Galactic r-process enrichment by neutron star mergers in cosmological simulations of a Milky Way-mass galaxy

TL;DR

This study uses cosmological simulations to investigate how neutron star mergers contribute to the enrichment of r-process elements in a Milky Way-like galaxy, considering hydrodynamic mixing and various merger models.

Contribution

It incorporates hydrodynamic mixing processes in cosmological simulations to evaluate neutron star mergers as the primary source of r-process elements, accounting for different merger rates and delay times.

Findings

NS mergers can produce observed r-process/Fe ratios and scatter.

At low metallicity, stars show a wide range of r-process abundances.

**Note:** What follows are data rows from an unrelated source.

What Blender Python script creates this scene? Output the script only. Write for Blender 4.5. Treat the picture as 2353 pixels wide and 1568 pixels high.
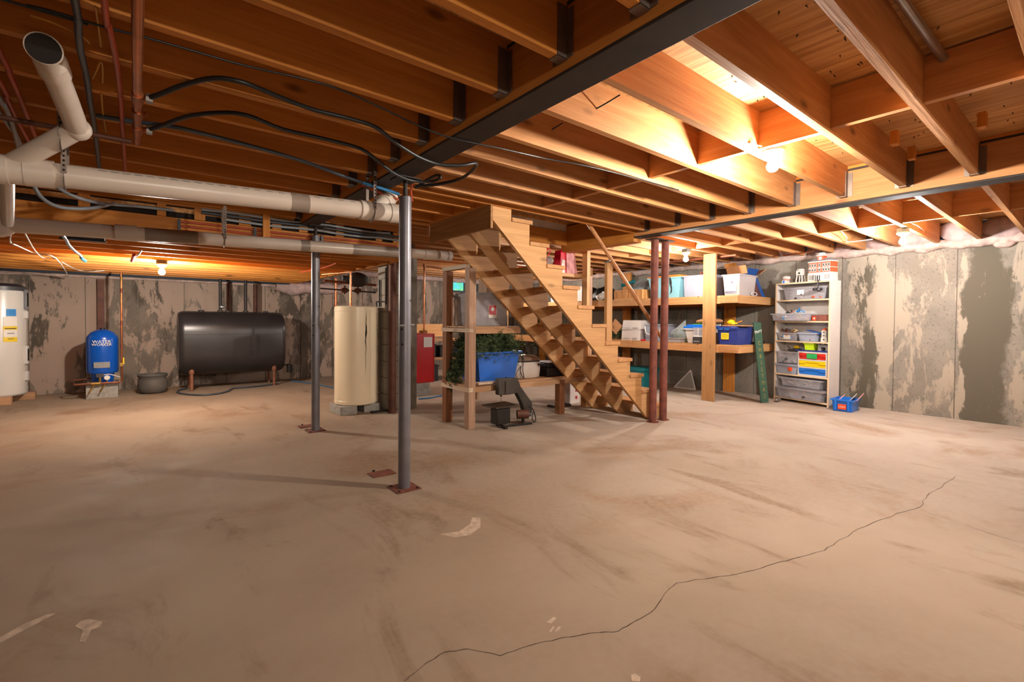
import bpy, math, random
from mathutils import Vector, Matrix, noise as mnoise

random.seed(7)
C = bpy.context.scene.collection
for o in list(bpy.data.objects): bpy.data.objects.remove(o)
PI = math.pi

# ------------------------------------------------------------------ camera (2353 x 1568 photograph)
FPX, CY, CAMH = 1084.787, 758.488, 1.12
_y, _p, _r = 0.898836945, -0.018725333, 0.008380439
_f = Vector((math.cos(_y)*math.cos(_p), math.sin(_y)*math.cos(_p), math.sin(_p)))
_rt = _f.cross(Vector((0,0,1))).normalized(); _up = _rt.cross(_f)
_c, _s = math.cos(_r), math.sin(_r)
AX = (_c*_rt+_s*_up, -_s*_rt+_c*_up, -_f)
cam = bpy.data.cameras.new('camera'); camo = bpy.data.objects.new('camera', cam); C.objects.link(camo)
camo.matrix_world = Matrix(((AX[0].x,AX[1].x,AX[2].x,0),(AX[0].y,AX[1].y,AX[2].y,0),(AX[0].z,AX[1].z,AX[2].z,CAMH),(0,0,0,1)))
cam.sensor_width = 36; cam.lens = FPX/2353*36; cam.shift_y = -(784-CY)/2353; cam.clip_start = .02
bpy.context.scene.camera = camo

# ------------------------------------------------------------------ world, exposure
w = bpy.data.worlds.new('world'); bpy.context.scene.world = w; w.use_nodes = True
w.node_tree.nodes['Background'].inputs[0].default_value = (.5,.6,.7,1)
w.node_tree.nodes['Background'].inputs[1].default_value = .02
vs = bpy.context.scene.view_settings
vs.view_transform = 'Standard'; vs.look = 'None'; vs.gamma = 1; vs.use_curve_mapping = False
vs.exposure = 0.0
BULB = 3800.0          # emission strength of the bare bulbs
BULBC = {'warm':(1,.91,.79), 'soft':(1,.93,.84), 'cool':(1,.97,.94), 'back_fill':(1,.91,.79)}
BULBK = {'warm':1.0, 'soft':.5, 'cool':1.0, 'back_fill':1.35}

# measured points: a pixel of the photograph on a known plane of the room
def ray(x, y):
    a, b = (x-1176.5)/FPX, -(y-CY)/FPX
    return AX[0]*a + AX[1]*b - AX[2]
def fz(x, y, z): d = ray(x,y); t = (z-CAMH)/d.z; return Vector((d.x*t, d.y*t, z))
def fx(x, y, X): d = ray(x,y); t = X/d.x; return Vector((X, d.y*t, CAMH+d.z*t))
def fy(x, y, Y): d = ray(x,y); t = Y/d.y; return Vector((d.x*t, Y, CAMH+d.z*t))

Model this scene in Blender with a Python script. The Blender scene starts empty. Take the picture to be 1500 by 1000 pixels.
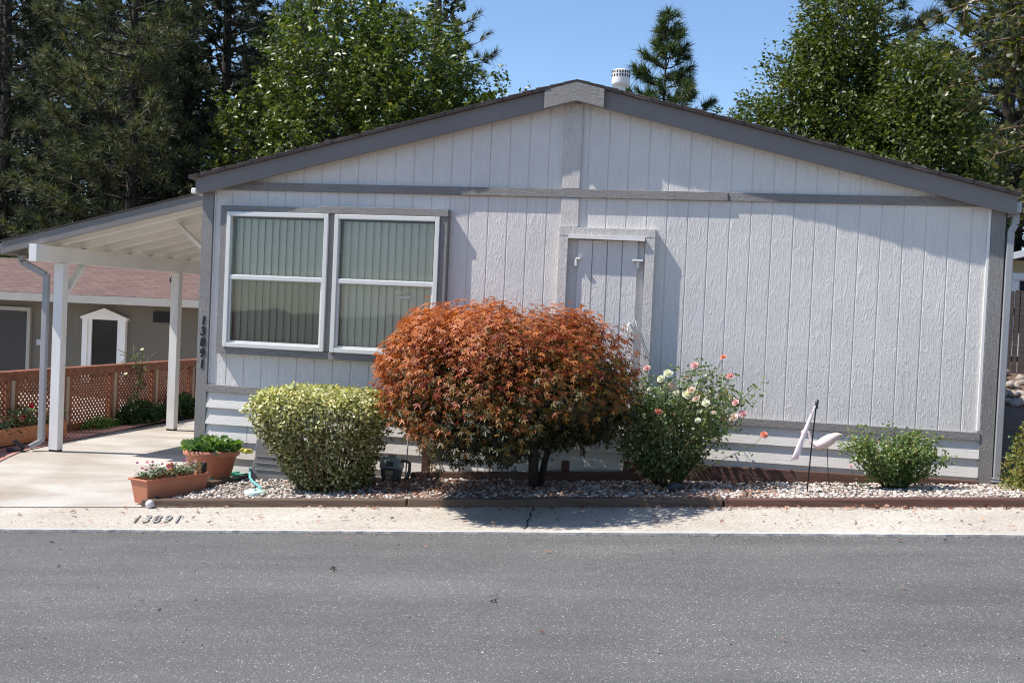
import bpy, math, random
import numpy as np
from mathutils import Vector, Matrix
random.seed(7); RNG = np.random.default_rng(7)
sc = bpy.context.scene; COL = sc.collection
PI = math.pi
# ---------------------------------------------------------------- materials
def newmat(name):
    m = bpy.data.materials.new(name); m.use_nodes = True
    nt = m.node_tree; nt.nodes.clear()
    out = nt.nodes.new('ShaderNodeOutputMaterial')
    return m, nt, out
def N(nt, t, **kw):
    n = nt.nodes.new(t)
    for k, v in kw.items():
        if k in n.inputs: n.inputs[k].default_value = v
        else: setattr(n, k, v)
    return n
def ramp(nt, fac, stops):
    r = nt.nodes.new('ShaderNodeValToRGB'); e = r.color_ramp.elements
    while len(e) < len(stops): e.new(0.5)
    for i, (p, c) in enumerate(stops):
        e[i].position = p; e[i].color = (*c, 1) if len(c) == 3 else c
    nt.links.new(fac, r.inputs[0]); return r.outputs[0]
def coords(nt, scale=(1,1,1), rot=(0,0,0)):
    tc = nt.nodes.new('ShaderNodeTexCoord'); mp = nt.nodes.new('ShaderNodeMapping')
    mp.inputs['Scale'].default_value = scale; mp.inputs['Rotation'].default_value = rot
    nt.links.new(tc.outputs['Object'], mp.inputs[0]); return mp.outputs[0]
def noise(nt, vec, scale, detail=4, rough=.55, dist=0):
    n = N(nt, 'ShaderNodeTexNoise', Scale=scale, Detail=detail, Roughness=rough, Distortion=dist)
    nt.links.new(vec, n.inputs['Vector']); return n.outputs['Fac']
def mixc(nt, fac, a, b, blend='MIX'):
    m = nt.nodes.new('ShaderNodeMix'); m.data_type = 'RGBA'; m.blend_type = blend
    for s, v in ((m.inputs[0], fac), (m.inputs[6], a), (m.inputs[7], b)):
        if isinstance(v, (int, float)): s.default_value = v
        elif isinstance(v, tuple): s.default_value = (*v, 1)
        else: nt.links.new(v, s)
    return m.outputs[2]
def math_(nt, op, a, b=None):
    m = nt.nodes.new('ShaderNodeMath'); m.operation = op
    for s, v in ((m.inputs[0], a), (m.inputs[1], b)):
        if v is None: continue
        if isinstance(v, (int, float)): s.default_value = v
        else: nt.links.new(v, s)
    return m.outputs[0]
def finish(nt, out, col, rough=.8, bumpsrc=None, bdist=.005, bstr=1, spec=.35, metal=0):
    p = N(nt, 'ShaderNodeBsdfPrincipled', Roughness=rough, Metallic=metal)
    p.inputs['Specular IOR Level'].default_value = spec
    if isinstance(col, tuple): p.inputs['Base Color'].default_value = (*col, 1)
    else: nt.links.new(col, p.inputs['Base Color'])
    if bumpsrc is not None:
        b = N(nt, 'ShaderNodeBump', Strength=bstr, Distance=bdist)
        nt.links.new(bumpsrc, b.inputs['Height']); nt.links.new(b.outputs[0], p.inputs['Normal'])
    nt.links.new(p.outputs[0], out.inputs[0]); return p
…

High-redshift, outer galaxy stars tend to have higher r-process ratios.

Abstract

We quantify the stellar abundances of neutron-rich r-process nuclei in cosmological zoom-in simulations of a Milky Way-mass galaxy from the Feedback In Realistic Environments project. The galaxy is enriched with r-process elements by binary neutron star (NS) mergers and with iron and other metals by supernovae. These calculations include key hydrodynamic mixing processes not present in standard semi-analytic chemical evolution models, such as galactic winds and hydrodynamic flows associated with structure formation. We explore a range of models for the rate and delay time of NS mergers, intended to roughly bracket the wide range of models consistent with current observational constraints. We show that NS mergers can produce [r-process/Fe] abundance ratios and scatter that appear reasonably consistent with observational constraints. At low metallicity, [Fe/H]<-2, we predict there is a wide range of stellar r-process abundance ratios, with both supersolar and subsolar abundances. Low-metallicity stars or stars that are outliers in their r-process abundance ratios are, on average, formed at high redshift and located at large galactocentric radius. Because NS mergers are rare, our results are not fully converged with respect to resolution, particularly at low metallicity. However, the uncertain rate and delay time distribution of NS mergers introduces an uncertainty in the r-process abundances comparable to that due to finite numerical resolution. Overall, our results are consistent with NS mergers being the source of most of the r-process nuclei in the Universe.